Os governos locais podem ter um papel importante no estímulo a formas de organização da produção alternativas à empresa capitalista, como cooperativas e empresas não-lucrativas. Por exemplo, em São Paulo-SP (9.842 mil hab.), na gestão 1989-1992, os catadores de papel receberam apoio e infra-estrutura da prefeitura e de entidades da sociedade para se organizar em cooperativa.
Dentro dessa linha, o estímulo à organização comunitária da produção pode ser orientado para que essas empresas sociais atinjam um plano superior da produção. No caso dos catadores de papel, é possível, com algum treinamento e pequeno investimento, transformá-los em recicladores artesanais de papel. Eles estarão se apropriando de um elo superior do processo produtivo, onde é agregado maior valor.
As empresas sociais não precisam ser pensadas como necessariamente precárias. O governo local pode estar presente fornecendo orientação e controle, auxiliando as iniciativas da comunidade a atingirem um patamar superior de organização das atividades.
Assim como é importante estimular novas formas de organização da produção, também é bom que se busquem novas formas de ajuda e cooperação, para superar o tradicional assistencialismo.

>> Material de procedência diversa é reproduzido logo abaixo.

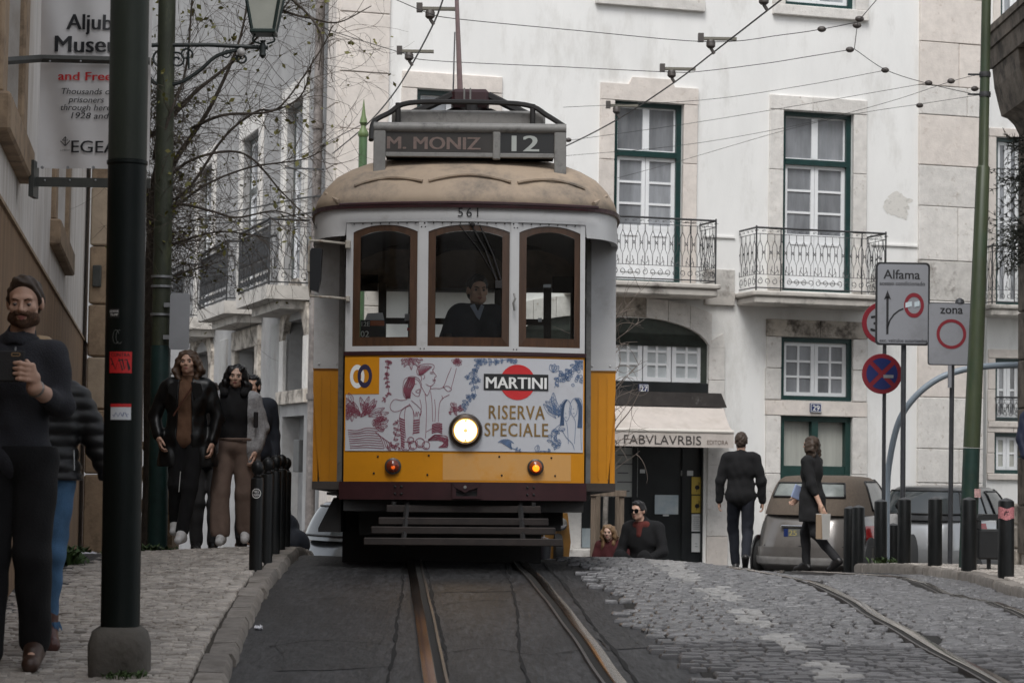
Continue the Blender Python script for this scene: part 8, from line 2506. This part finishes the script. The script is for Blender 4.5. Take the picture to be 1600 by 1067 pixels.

Outro ponto a ser valorizado é a constituição de formas de cooperação descentralizada, como os sistemas de ajuda horizontal. Um exemplo é o estabelecimento de convênios entre hospitais locais com hospitais do exterior. Muitas vezes, esse tipo de ajuda pode enfocar o intercâmbio e disseminação de experiências, suprindo os governos locais e as iniciativas comunitárias de informações e conhecimento técnico. Comunidades e associações locais, com um computador ou um fax disponível, podem ter acesso a outras experiências e a conhecimento técnico de forma muito simples e barata.